Assim, segundo a tese defensiva, aplicar o tipo ao ambiente virtual violaria a legalidade, a taxatividade e o princípio da especialidade, já que o art. 241-D do ECA contempla expressamente condutas cometidas por meio digital.
Voto do relator
O relator, ministro Sebastião Reis Júnior, não conheceu do agravo em recurso especial interposto pela defesa. Para ele, não houve impugnação específica aos fundamentos da decisão que inadmitiu o recurso especial na origem, o que atrai a incidência da súmula 182 do STJ. Destacou que a decisão de inadmissão possui dispositivo único e deve ser atacada em sua integralidade; como a defesa se limitou a alegações genéricas, o agravo não poderia ser conhecido.
Em obiter dictum, observou que revisar a conclusão do TJ/BA quanto à inexistência de unidade de desígnios para a aplicação do crime continuado demandaria reexame do conjunto fático-probatório, hipótese vedada pela súmula 7 do STJ. Também rejeitou a petição incidental apresentada posteriormente pela defesa, por configurá-la como inovação recursal.
Ao examinar o recurso especial do Ministério Público, o ministro entendeu presentes os requisitos de admissibilidade e passou ao mérito. Segundo ele, o Tribunal baiano conferiu interpretação excessivamente restritiva ao art. 218-A ao exigir presença física do menor diante do ato libidinoso. Afirmou que o verbo "presenciar" significa assistir, ver ou testemunhar, e que a norma não exige coabitação física.
Para o relator, a transmissão ao vivo de ato libidinoso via webcam é plenamente apta a caracterizar a presença exigida pelo tipo penal, pois a dignidade sexual da criança é igualmente violada pela visualização remota do ato.
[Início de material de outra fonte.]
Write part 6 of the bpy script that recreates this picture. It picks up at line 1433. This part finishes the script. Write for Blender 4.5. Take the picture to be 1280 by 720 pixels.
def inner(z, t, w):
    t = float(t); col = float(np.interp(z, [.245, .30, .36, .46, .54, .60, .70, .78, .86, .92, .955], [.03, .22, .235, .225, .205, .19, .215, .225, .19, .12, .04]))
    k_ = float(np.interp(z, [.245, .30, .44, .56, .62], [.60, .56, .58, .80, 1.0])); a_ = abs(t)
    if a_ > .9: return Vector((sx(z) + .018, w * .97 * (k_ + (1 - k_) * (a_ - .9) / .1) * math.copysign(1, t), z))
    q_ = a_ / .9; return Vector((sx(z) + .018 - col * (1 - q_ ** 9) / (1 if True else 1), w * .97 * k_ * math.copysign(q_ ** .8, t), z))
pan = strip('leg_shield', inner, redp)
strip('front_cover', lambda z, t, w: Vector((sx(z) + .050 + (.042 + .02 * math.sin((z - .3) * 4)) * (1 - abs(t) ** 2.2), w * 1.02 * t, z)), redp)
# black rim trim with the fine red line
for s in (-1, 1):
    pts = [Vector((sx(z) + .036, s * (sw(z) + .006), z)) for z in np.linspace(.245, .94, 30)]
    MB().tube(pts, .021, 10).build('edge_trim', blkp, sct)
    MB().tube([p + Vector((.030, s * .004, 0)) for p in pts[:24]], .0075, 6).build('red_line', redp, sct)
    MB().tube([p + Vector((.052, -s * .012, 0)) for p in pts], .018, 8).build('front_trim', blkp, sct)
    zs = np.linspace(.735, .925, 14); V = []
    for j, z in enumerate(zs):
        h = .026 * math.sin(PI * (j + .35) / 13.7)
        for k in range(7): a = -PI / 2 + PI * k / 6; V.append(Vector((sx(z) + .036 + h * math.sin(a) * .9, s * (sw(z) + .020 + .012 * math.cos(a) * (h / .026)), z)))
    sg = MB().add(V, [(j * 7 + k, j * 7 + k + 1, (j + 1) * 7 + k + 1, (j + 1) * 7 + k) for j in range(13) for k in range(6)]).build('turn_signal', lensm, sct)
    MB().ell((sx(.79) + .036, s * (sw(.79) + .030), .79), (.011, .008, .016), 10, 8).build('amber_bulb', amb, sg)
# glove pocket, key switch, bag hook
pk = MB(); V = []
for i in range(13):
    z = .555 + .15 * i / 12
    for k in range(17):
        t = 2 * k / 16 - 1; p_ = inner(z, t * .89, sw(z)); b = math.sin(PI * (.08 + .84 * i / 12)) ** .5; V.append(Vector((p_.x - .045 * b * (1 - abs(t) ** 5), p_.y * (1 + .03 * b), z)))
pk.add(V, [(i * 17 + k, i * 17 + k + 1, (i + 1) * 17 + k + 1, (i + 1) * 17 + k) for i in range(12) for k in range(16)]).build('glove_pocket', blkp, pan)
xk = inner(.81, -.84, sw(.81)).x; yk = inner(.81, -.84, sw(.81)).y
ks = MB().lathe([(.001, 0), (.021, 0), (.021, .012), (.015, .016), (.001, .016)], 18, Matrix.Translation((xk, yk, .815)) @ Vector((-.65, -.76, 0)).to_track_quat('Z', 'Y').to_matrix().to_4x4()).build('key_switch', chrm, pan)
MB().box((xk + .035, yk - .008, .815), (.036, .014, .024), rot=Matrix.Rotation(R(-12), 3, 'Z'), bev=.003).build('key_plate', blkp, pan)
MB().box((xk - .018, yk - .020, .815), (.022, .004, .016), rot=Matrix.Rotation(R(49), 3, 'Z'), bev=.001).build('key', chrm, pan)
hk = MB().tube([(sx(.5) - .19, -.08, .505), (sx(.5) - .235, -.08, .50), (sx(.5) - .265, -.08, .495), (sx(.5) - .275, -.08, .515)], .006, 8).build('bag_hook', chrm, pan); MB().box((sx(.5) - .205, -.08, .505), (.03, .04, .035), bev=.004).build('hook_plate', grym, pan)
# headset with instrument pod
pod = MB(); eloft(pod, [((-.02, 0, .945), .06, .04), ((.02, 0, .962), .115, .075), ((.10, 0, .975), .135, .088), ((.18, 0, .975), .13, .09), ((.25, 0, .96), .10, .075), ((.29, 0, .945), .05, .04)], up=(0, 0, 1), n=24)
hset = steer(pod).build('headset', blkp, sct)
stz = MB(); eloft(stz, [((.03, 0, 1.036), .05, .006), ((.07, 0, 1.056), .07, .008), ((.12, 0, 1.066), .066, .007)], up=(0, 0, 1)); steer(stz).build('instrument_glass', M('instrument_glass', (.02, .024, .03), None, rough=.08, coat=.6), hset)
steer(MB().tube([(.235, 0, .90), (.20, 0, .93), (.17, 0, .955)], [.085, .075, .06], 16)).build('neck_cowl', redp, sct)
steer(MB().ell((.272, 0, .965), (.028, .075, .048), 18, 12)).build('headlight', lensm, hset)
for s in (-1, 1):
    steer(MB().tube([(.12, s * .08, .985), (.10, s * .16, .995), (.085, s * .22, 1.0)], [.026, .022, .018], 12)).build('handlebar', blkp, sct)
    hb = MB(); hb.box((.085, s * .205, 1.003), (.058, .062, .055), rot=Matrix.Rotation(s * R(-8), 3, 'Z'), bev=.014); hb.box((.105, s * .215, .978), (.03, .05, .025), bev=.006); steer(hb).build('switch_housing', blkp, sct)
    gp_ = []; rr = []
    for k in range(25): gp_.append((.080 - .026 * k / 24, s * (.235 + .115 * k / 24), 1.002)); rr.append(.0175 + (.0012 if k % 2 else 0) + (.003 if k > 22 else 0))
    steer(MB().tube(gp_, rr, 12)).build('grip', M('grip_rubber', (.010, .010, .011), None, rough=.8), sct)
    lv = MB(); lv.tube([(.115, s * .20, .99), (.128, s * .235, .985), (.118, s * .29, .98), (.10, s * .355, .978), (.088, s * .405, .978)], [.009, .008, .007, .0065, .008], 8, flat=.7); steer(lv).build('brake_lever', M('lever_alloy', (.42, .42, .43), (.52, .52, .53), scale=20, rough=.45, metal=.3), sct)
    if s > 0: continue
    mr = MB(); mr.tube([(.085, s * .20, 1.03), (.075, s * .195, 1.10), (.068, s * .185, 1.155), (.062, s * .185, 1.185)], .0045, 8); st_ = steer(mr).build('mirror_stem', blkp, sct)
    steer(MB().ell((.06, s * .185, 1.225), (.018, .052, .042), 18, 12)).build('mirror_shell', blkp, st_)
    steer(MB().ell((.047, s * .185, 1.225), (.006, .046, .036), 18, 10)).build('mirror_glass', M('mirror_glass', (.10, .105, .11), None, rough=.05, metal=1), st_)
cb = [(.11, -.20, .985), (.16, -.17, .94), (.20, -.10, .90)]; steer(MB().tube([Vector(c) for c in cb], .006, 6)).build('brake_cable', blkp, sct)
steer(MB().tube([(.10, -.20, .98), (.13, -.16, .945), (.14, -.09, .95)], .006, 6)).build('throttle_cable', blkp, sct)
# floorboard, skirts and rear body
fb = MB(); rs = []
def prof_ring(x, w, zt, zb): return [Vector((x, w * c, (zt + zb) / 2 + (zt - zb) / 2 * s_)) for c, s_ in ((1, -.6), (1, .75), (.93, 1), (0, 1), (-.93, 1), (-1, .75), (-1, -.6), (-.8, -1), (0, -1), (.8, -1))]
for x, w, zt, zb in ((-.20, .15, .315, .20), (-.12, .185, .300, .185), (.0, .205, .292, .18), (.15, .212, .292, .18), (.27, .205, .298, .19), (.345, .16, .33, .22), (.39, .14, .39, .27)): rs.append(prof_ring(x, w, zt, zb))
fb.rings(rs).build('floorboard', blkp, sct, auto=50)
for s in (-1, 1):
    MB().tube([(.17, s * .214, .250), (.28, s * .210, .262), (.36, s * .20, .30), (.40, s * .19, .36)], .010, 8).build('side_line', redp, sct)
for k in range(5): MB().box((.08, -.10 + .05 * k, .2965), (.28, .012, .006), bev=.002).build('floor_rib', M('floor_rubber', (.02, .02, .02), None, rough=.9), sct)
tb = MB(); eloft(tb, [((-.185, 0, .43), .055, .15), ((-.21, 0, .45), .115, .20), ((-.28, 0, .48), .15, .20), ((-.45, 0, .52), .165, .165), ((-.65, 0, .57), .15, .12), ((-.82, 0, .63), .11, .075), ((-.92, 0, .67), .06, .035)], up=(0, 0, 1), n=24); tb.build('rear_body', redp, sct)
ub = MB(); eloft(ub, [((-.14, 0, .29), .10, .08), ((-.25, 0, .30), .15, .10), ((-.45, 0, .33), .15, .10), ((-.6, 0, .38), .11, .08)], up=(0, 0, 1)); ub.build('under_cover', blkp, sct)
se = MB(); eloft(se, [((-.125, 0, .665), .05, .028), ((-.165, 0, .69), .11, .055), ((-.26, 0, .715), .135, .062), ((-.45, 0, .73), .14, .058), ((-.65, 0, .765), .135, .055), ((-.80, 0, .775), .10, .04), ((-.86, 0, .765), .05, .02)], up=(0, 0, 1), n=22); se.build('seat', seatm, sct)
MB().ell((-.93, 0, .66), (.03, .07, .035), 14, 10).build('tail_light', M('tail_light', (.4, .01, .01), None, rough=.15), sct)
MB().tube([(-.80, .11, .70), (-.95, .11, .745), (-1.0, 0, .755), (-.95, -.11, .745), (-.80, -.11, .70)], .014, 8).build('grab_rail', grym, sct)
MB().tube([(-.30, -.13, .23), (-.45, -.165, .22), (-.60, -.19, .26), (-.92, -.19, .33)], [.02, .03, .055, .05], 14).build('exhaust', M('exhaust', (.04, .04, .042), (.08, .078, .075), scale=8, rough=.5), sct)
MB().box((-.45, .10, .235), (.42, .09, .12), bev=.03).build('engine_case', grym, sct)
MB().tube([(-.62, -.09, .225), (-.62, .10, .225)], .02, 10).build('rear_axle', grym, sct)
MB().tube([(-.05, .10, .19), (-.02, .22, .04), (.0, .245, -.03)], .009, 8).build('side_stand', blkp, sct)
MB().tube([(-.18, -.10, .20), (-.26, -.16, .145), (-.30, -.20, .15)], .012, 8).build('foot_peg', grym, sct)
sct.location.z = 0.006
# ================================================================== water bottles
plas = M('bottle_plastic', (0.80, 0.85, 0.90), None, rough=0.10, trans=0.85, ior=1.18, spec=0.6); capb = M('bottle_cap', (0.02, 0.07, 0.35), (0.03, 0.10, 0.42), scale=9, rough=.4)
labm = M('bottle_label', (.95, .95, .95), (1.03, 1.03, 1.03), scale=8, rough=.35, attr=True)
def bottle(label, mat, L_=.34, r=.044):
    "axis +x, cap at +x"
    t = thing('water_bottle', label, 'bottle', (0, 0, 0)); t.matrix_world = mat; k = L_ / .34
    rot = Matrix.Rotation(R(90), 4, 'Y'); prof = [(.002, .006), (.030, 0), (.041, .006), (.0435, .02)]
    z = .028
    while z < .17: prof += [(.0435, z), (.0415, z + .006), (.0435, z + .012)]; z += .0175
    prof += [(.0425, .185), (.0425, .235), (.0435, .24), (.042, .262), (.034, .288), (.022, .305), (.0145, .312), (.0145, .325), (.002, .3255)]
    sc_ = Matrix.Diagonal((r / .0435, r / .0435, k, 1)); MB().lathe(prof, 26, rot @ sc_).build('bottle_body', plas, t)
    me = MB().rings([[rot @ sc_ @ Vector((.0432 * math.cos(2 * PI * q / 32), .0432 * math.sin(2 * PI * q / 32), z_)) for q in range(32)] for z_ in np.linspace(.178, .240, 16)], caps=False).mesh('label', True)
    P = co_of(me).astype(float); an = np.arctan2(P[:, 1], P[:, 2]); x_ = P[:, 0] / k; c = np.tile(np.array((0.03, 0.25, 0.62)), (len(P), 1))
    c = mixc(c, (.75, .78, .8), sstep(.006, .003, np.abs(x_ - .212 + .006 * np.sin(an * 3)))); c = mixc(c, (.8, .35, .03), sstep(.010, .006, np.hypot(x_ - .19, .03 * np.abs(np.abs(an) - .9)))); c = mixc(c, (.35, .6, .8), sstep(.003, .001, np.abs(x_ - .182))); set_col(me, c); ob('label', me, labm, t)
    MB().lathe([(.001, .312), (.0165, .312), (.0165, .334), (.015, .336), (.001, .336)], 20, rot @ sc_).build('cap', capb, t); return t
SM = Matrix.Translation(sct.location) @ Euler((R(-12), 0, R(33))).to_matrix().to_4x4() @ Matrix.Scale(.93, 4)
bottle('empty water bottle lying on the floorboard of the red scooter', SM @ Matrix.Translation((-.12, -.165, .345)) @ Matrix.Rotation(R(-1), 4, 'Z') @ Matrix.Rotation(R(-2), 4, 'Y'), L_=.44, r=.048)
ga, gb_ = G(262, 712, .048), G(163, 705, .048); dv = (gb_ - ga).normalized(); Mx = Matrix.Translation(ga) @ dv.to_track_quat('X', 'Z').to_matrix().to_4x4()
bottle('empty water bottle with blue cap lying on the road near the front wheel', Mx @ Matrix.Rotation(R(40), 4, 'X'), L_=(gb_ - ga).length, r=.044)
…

Sebastião Reis Júnior ressaltou que a interpretação restritiva adotada pelo TJ/BA criaria um vácuo de proteção incompatível com o princípio da proibição da proteção insuficiente. Destacou, ainda, a contradição entre essa tese e a evolução legislativa, especialmente a lei 13.441/17, que autorizou a infiltração policial virtual justamente para investigar crimes sexuais cometidos contra crianças e adolescentes pela internet.
Assim, não seria lógico permitir a investigação na esfera digital e, simultaneamente, negar que o crime pudesse ocorrer nesse mesmo ambiente.
O relator concluiu que, no caso concreto, o aliciamento previsto no art. 241-D do ECA funcionou como crime-meio, enquanto a satisfação de lascívia perante menor - ainda que virtualmente - constitui o crime-fim, razão pela qual deve prevalecer o art. 218-A do CP.
Com esse entendimento, votou por cassar o acórdão que promoveu a desclassificação e restabelecer a condenação original, determinando o retorno dos autos ao TJ/BA para que proceda à nova dosimetria da pena.
Os demais ministros acompanharam integralmente o voto, em decisão unânime.